Exercise instructions: Provide only the number of lines in the data below that contain the string "scene".

Source excerpt:
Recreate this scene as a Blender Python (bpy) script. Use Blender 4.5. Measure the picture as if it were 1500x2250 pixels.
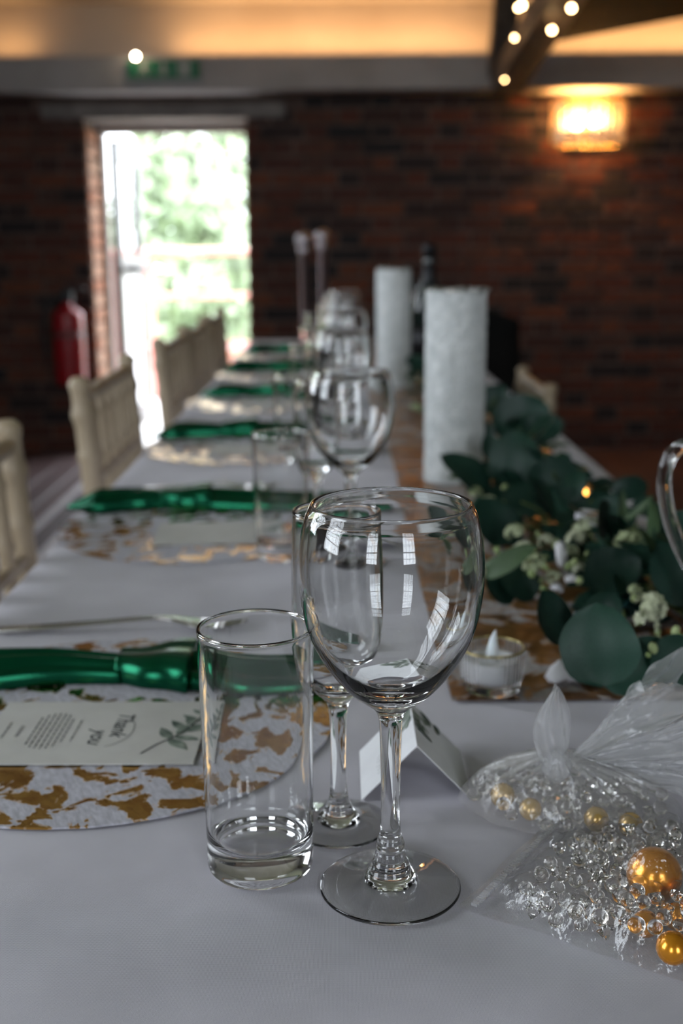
import bpy, bmesh, math, random
from mathutils import Vector, Matrix, noise
random.seed(7)
S = bpy.context.scene
for o in list(bpy.data.objects): bpy.data.objects.remove(o)
COL = S.collection
PI = math.pi

# ------------------------------------------------------------------ camera
T = 0.82                       # table top height above the floor
ZC = T + 0.31                  # camera height
PITCH = math.radians(12.75)
FPX = 2550.0
cam_d = bpy.data.cameras.new('camera'); cam = bpy.data.objects.new('camera', cam_d); COL.objects.link(cam)
cam.location = (0, 0, ZC); ROLL = math.radians(0.40)
cam.rotation_euler = (Matrix.Rotation(PI/2 - PITCH, 3, 'X') @ Matrix.Rotation(-ROLL, 3, 'Z')).to_euler()
cam_d.sensor_fit = 'VERTICAL'; cam_d.sensor_height = 36.0; cam_d.sensor_width = 24.0
cam_d.lens = FPX/2250*36.0
cam_d.clip_start = 0.02; cam_d.clip_end = 200
cam_d.dof.use_dof = True; cam_d.dof.focus_distance = 0.535; cam_d.dof.aperture_fstop = 7.0
S.camera = cam

# ------------------------------------------------------------------ world, light, exposure
S.view_settings.view_transform = 'Standard'; S.view_settings.look = 'None'
S.view_settings.gamma = 1.0; S.view_settings.use_curve_mapping = False
S.view_settings.exposure = 0.34
W = bpy.data.worlds.new('overcast_sky'); S.world = W; W.use_nodes = True
bg = W.node_tree.nodes['Background']; bg.inputs[0].default_value = (0.85, 0.92, 1.0, 1); bg.inputs[1].default_value = 9.0
cy = S.cycles
cy.max_bounces = 12; cy.transmission_bounces = 11; cy.transparent_max_bounces = 16; cy.glossy_bounces = 4; cy.diffuse_bounces = 3
cy.use_adaptive_sampling = True; cy.adaptive_threshold = 0.08; cy.caustics_reflective = False
cy.sample_clamp_indirect = 14.0
cy.use_denoising = True

def area_light(name, loc, rot, sx, sy, power, col):
    l = bpy.data.lights.new(name, 'AREA'); l.shape = 'RECTANGLE'; l.size = sx; l.size_y = sy
    l.energy = power; l.color = col
    o = bpy.data.objects.new(name, l); COL.objects.link(o); o.location = loc; o.rotation_euler = rot
    return o
DAY = (0.90, 0.95, 1.0)
XL, XR, YB, YF = -2.8, 3.0, -3.2, 6.6          # inner faces of the room
CEIL_LO, CEIL_HI = T + 1.58, 3.5
# the sky lights the room through its window openings (two in the back wall, two in the left wall)
WIN_BACK = [(1.45, 1.25), (-1.95, 1.25)]        # centre x, width
WIN_LEFT = [(0.1, 1.3), (2.6, 1.3)]            # centre y, width
WZ0, WZ1 = 1.0, 3.2
def portal(o): o.data.cycles.is_portal = True     # guides the sky's light through a real opening
for x, w in WIN_BACK:
    portal(area_light('window_daylight', (x, YB - 0.32, (WZ0+WZ1)/2), (PI/2, 0, 0), w, WZ1-WZ0, 1, DAY))
for y, w in WIN_LEFT:
    portal(area_light('window_daylight', (XL - 0.32, y, (WZ0+WZ1)/2), (PI/2, 0, -PI/2), w, WZ1-WZ0, 1, DAY))
portal(area_light('door_daylight', (-.9425, YF+.35, (T+1.0)/2), (-PI/2, 0, 0), .885, T+1.0, 1, DAY))

# ------------------------------------------------------------------ helpers
def at(px, py, z):
    """world point seen at photo pixel (px,py) lying at absolute height z"""
    dx, dy = px-750, py-1125; rx = (dx - dy*math.sin(ROLL))/FPX; ry = (dy + dx*math.sin(ROLL))/FPX
    f = math.cos(PITCH) - ry*math.sin(PITCH); d = math.sin(PITCH) + ry*math.cos(PITCH)
    t = (ZC - z)/d
    return Vector((rx*t, f*t, z))
def atY(px, py, Y):
    dx, dy = px-750, py-1125; rx = (dx - dy*math.sin(ROLL))/FPX; ry = (dy + dx*math.sin(ROLL))/FPX
    f = math.cos(PITCH) - ry*math.sin(PITCH); d = math.sin(PITCH) + ry*math.cos(PITCH)
    t = Y/f
    return Vector((rx*t, Y, ZC - d*t))

def mesh(name, V, F, smooth=False, mats=None):
    m = bpy.data.meshes.new(name); m.from_pydata([tuple(v) for v in V], [], F); m.update()
    if smooth: m.polygons.foreach_set('use_smooth', [True]*len(m.polygons))
    for mt in (mats or []): m.materials.append(mt)
    return m
def link(name, me, parent=None, loc=None, rot=None):
    o = bpy.data.objects.new(name, me); COL.objects.link(o)
    if parent is not None: o.parent = parent
    if loc is not None: o.location = loc
    if rot is not None: o.rotation_euler = rot
    return o
def tag(o, label=None, cat=None, group=None, kind=None):
    if label: o['label'] = label
    if cat: o['category'] = cat
    if group: o['group'] = group
    if kind: o['kind'] = kind
    return o
def empty(name, loc=(0,0,0), rot=(0,0,0)):
    o = bpy.data.objects.new(name, None); COL.objects.link(o); o.location = loc; o.rotation_euler = rot
    o.empty_display_size = 0.02
    return o
def copy_tree(o, parent=None):
    c = o.copy(); COL.objects.link(c); c.parent = parent
    for ch in list(o.children): copy_tree(ch, c)
    return c

class MB:
    def __init__(s): s.V = []; s.F = []
    def add(s, V, F):
        n = len(s.V); s.V += [tuple(v) for v in V]; s.F += [tuple(i+n for i in f) for f in F]; return s
    def box(s, x0, x1, y0, y1, z0, z1, c=0.0):
        if c > 0:
            bm = bmesh.new(); r = bmesh.ops.create_cube(bm, size=1)
            for v in bm.verts:
                v.co = Vector((x0 + (v.co.x+.5)*(x1-x0), y0 + (v.co.y+.5)*(y1-y0), z0 + (v.co.z+.5)*(z1-z0)))
            bmesh.ops.bevel(bm, geom=bm.edges[:], offset=c, segments=1, affect='EDGES')
            bm.verts.index_update()
            s.add([v.co.copy() for v in bm.verts], [[v.index for v in f.verts] for f in bm.faces]); bm.free(); return s
        V = [(x0,y0,z0),(x1,y0,z0),(x1,y1,z0),(x0,y1,z0),(x0,y0,z1),(x1,y0,z1),(x1,y1,z1),(x0,y1,z1)]
        return s.add(V, [(3,2,1,0),(4,5,6,7),(0,1,5,4),(1,2,6,5),(2,3,7,6),(3,0,4,7)])
    def obox(s, M, hx, hy, hz):
        V = [M @ Vector((a*hx, b*hy, c*hz)) for a,b,c in [(-1,-1,-1),(1,-1,-1),(1,1,-1),(-1,1,-1),(-1,-1,1),(1,-1,1),(1,1,1),(-1,1,1)]]
        return s.add(V, [(3,2,1,0),(4,5,6,7),(0,1,5,4),(1,2,6,5),(2,3,7,6),(3,0,4,7)])
    def lathe(s, prof, n=48, M=None, ripple=None):
        V = []; F = []; rows = []
        for r, z in prof:
            if r < 1e-7: rows.append([len(V)]); V.append(Vector((0,0,z)))
            else:
                rows.append(list(range(len(V), len(V)+n)))
                for i in range(n):
                    a = 2*PI*i/n; rr = r*(ripple(a, z) if ripple else 1)
                    V.append(Vector((rr*math.cos(a), rr*math.sin(a), z)))
        for a, b in zip(rows, rows[1:]):
            for i in range(n):
                j = (i+1) % n
                if len(a) == 1 and len(b) == 1: continue
                if len(a) == 1: F.append((a[0], b[j], b[i]))
                elif len(b) == 1: F.append((a[i], a[j], b[0]))
                else: F.append((a[i], a[j], b[j], b[i]))
        if M: V = [M @ v for v in V]
        return s.add(V, F)
    def tube(s, P, R, n=12, caps=True, closed=False):
        P = [Vector(p) for p in P]
        if not isinstance(R, (list, tuple)): R = [R]*len(P)
        V = []; F = []; m = len(P)
        t0 = (P[1]-P[0]).normalized()
        u = t0.orthogonal().normalized()
        for i, p in enumerate(P):
            if closed: t = (P[(i+1)%m]-P[i-1]).normalized()
            else: t = (P[min(i+1,m-1)]-P[max(i-1,0)]).normalized()
            u = (u - t*u.dot(t)).normalized(); w = t.cross(u)
            for k in range(n):
                a = 2*PI*k/n; V.append(p + (u*math.cos(a) + w*math.sin(a))*R[i])
        for i in range(m if closed else m-1):
            j = (i+1) % m
            for k in range(n):
                l = (k+1) % n
                F.append((i*n+k, i*n+l, j*n+l, j*n+k))
        if caps and not closed:
            F.append(tuple(range(n-1, -1, -1))); F.append(tuple((m-1)*n+k for k in range(n)))
        return s.add(V, F)
    def grid(s, fn, nu, nv):
        V = [fn(i/nu, j/nv) for j in range(nv+1) for i in range(nu+1)]
        F = [(j*(nu+1)+i, j*(nu+1)+i+1, (j+1)*(nu+1)+i+1, (j+1)*(nu+1)+i) for j in range(nv) for i in range(nu)]
        return s.add(V, F)
    def ball(s, c, r, n=12, m=8, sc=(1,1,1)):
        prof = [(r*math.sin(PI*i/m), -r*math.cos(PI*i/m)) for i in range(m+1)]
        prof[0] = (0, -r); prof[-1] = (0, r)
        return s.lathe(prof, n, Matrix.Translation(c) @ Matrix.Diagonal((*sc, 1)))
    def mesh(s, name, mat, smooth=False):
        return mesh(name, s.V, s.F, smooth, [mat] if mat else None)
    def build(s, name, mat, parent=None, smooth=False, loc=None, rot=None):
        return link(name, s.mesh(name, mat, smooth), parent, loc, rot)
def crom(P, k=4):
    """Catmull-Rom resample of a 2-D/3-D polyline"""
    P = [Vector(p) for p in P]; out = []
    for i in range(len(P)-1):
        p0 = P[max(i-1,0)]; p1 = P[i]; p2 = P[i+1]; p3 = P[min(i+2,len(P)-1)]
        for j in range(k):
            t = j/k
            out.append(0.5*((2*p1) + (p2-p0)*t + (2*p0-5*p1+4*p2-p3)*t*t + (3*p1-p0-3*p2+p3)*t*t*t))
    out.append(P[-1]); return out
def prof2(P, k=4):
    out = [(max(v.x, 0), v.y) for v in crom([(a, b) for a, b in P], k)]
    if P[0][0] == 0: out[0] = (0, out[0][1])
    if P[-1][0] == 0: out[-1] = (0, out[-1][1])
    return out
def autosmooth(o, deg=35):
    me = o.data
    me.polygons.foreach_set('use_smooth', [True]*len(me.polygons))
    try: me.set_sharp_from_angle(angle=math.radians(deg))
    except Exception: pass
    return o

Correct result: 2